Doors closed on Arctic migrant route
Russia’s FSB Border Guard Service does no longer let migrants cross the border to Finnish Lapland.
Since Monday, not one single asylum seeker has been allowed to cross the border from Russia’s Kola Peninsula to either Raja-Jooseppi or Salla in Finnish Lapland.
Just like on the border to Norway on November 29th last year, the flow of migrants has stopped from one day to the next.
Tuesday, Wednesday and Thursday this week has not seen a single border-crossing migrant, reports the Finnish Border Guard.
As reported by the Independent Barents Observer, Russian President Vladimir Putin last Friday ordered FSB to strengthen control over refugees in transit to Europe.
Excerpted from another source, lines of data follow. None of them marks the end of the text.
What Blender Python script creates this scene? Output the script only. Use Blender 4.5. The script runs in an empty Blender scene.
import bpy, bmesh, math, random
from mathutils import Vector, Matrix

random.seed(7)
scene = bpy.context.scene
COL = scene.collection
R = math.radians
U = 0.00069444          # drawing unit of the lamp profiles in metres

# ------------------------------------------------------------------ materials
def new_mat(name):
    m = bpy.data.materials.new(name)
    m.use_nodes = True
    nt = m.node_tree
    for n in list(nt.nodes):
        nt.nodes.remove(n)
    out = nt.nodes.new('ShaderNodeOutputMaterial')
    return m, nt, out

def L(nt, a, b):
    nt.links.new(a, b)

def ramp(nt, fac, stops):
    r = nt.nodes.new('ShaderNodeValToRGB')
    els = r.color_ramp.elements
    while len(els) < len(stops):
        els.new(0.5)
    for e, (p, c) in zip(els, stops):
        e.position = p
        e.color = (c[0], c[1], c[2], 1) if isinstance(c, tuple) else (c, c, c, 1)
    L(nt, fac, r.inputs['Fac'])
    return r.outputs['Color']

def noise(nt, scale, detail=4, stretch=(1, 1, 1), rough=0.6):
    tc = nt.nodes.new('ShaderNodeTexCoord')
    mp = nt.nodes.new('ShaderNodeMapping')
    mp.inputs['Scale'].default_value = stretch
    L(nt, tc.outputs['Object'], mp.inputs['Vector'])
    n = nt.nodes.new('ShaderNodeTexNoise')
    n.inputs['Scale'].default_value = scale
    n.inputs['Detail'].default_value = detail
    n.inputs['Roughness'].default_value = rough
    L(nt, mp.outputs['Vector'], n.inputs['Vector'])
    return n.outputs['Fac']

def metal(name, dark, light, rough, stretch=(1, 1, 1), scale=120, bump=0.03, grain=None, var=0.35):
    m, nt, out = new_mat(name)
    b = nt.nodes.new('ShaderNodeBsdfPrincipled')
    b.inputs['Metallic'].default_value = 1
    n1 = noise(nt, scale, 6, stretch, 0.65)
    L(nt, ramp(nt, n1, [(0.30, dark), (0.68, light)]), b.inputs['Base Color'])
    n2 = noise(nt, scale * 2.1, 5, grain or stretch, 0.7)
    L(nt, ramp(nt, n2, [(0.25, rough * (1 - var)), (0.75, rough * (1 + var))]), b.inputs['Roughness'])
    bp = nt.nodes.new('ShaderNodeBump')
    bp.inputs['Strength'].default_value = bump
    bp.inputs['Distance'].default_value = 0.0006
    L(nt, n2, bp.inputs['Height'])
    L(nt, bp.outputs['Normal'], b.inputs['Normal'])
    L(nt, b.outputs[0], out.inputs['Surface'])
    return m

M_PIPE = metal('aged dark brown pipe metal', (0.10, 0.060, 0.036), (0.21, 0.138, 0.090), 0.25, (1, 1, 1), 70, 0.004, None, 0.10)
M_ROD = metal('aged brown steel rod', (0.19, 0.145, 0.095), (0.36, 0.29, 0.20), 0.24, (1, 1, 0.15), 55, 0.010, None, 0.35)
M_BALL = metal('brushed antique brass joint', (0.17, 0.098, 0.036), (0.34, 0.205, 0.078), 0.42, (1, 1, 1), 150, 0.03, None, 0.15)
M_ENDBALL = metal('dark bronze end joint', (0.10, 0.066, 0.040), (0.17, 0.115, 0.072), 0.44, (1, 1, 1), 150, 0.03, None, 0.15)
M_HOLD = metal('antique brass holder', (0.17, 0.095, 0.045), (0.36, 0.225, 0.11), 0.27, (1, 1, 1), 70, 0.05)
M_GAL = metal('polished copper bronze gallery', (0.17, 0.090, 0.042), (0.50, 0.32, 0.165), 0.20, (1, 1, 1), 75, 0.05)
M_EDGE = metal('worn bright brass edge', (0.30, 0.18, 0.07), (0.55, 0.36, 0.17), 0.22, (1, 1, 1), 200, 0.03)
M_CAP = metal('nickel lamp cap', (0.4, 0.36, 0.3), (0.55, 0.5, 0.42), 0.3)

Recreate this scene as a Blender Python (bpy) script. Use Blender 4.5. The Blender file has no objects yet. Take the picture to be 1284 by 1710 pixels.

Simultaneously, Murmansk police arrested a person accused of organizing human trafficking to Norway and Finland.
More than 1,000 persons traveling in transit via Kandalaksha south in the Murmansk region have since New Year applied for asylum after crossing the border to Lapland in Finland. The last seven asylum seekers from the Kola Peninsula to Finland came on Monday this week.
Stuck in limbo in Kandalaksha
There are still many migrants in the town of Kandalaksha. The town has served as a transit-hub for those awaiting for transport further west to the border checkpoint Salla. Earlier this week, several tens of the migrants organized a protest demonstration, holding posters “We want to go to Finland” and “Help, help!” reports the regional branch of Russia’s state TV channel Rossiya 1.
Interviewed on TV, the migrants claim the organizers supposed to drive them to the border have taken the money and disappeared.
Others say they don’t have more money, either for food or to pay for the accomodation.
The distance from Kandalaksha to the Finnish border i some 200 kilometres.